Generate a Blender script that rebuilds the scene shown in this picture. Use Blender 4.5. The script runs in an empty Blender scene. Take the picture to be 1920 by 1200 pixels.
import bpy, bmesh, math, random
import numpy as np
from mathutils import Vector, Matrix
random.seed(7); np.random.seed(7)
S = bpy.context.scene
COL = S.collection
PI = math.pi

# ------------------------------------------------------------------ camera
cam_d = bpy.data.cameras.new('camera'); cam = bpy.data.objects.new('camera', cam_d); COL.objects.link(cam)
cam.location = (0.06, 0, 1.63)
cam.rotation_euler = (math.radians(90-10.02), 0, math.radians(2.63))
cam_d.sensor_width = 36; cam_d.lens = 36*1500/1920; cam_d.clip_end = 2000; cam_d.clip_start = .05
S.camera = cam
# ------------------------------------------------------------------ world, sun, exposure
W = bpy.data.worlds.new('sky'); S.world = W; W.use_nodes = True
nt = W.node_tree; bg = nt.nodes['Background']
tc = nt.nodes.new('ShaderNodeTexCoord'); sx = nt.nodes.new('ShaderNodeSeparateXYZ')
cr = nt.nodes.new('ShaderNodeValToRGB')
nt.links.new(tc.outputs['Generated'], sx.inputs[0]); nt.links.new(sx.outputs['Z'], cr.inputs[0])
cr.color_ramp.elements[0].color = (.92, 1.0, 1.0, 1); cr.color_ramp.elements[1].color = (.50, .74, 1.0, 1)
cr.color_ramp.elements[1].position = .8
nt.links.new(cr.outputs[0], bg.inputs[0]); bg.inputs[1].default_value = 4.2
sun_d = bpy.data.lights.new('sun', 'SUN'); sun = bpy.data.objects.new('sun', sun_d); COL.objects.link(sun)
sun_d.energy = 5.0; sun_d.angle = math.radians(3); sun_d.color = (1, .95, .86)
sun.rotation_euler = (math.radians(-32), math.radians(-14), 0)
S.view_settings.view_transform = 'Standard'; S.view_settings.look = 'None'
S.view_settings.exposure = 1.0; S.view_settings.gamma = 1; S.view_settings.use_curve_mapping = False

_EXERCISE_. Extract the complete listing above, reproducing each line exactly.

_OUTPUT FOR THIS TASK_.
Generate a Blender script that rebuilds the scene shown in this picture. Use Blender 4.5. The script runs in an empty Blender scene. Take the picture to be 1920 by 1200 pixels.
import bpy, bmesh, math, random
import numpy as np
from mathutils import Vector, Matrix
random.seed(7); np.random.seed(7)
S = bpy.context.scene
COL = S.collection
PI = math.pi

# ------------------------------------------------------------------ camera
cam_d = bpy.data.cameras.new('camera'); cam = bpy.data.objects.new('camera', cam_d); COL.objects.link(cam)
cam.location = (0.06, 0, 1.63)
cam.rotation_euler = (math.radians(90-10.02), 0, math.radians(2.63))
cam_d.sensor_width = 36; cam_d.lens = 36*1500/1920; cam_d.clip_end = 2000; cam_d.clip_start = .05
S.camera = cam
# ------------------------------------------------------------------ world, sun, exposure
W = bpy.data.worlds.new('sky'); S.world = W; W.use_nodes = True
nt = W.node_tree; bg = nt.nodes['Background']
tc = nt.nodes.new('ShaderNodeTexCoord'); sx = nt.nodes.new('ShaderNodeSeparateXYZ')
cr = nt.nodes.new('ShaderNodeValToRGB')
nt.links.new(tc.outputs['Generated'], sx.inputs[0]); nt.links.new(sx.outputs['Z'], cr.inputs[0])
cr.color_ramp.elements[0].color = (.92, 1.0, 1.0, 1); cr.color_ramp.elements[1].color = (.50, .74, 1.0, 1)
cr.color_ramp.elements[1].position = .8
nt.links.new(cr.outputs[0], bg.inputs[0]); bg.inputs[1].default_value = 4.2
sun_d = bpy.data.lights.new('sun', 'SUN'); sun = bpy.data.objects.new('sun', sun_d); COL.objects.link(sun)
sun_d.energy = 5.0; sun_d.angle = math.radians(3); sun_d.color = (1, .95, .86)
sun.rotation_euler = (math.radians(-32), math.radians(-14), 0)
S.view_settings.view_transform = 'Standard'; S.view_settings.look = 'None'
S.view_settings.exposure = 1.0; S.view_settings.gamma = 1; S.view_settings.use_curve_mapping = False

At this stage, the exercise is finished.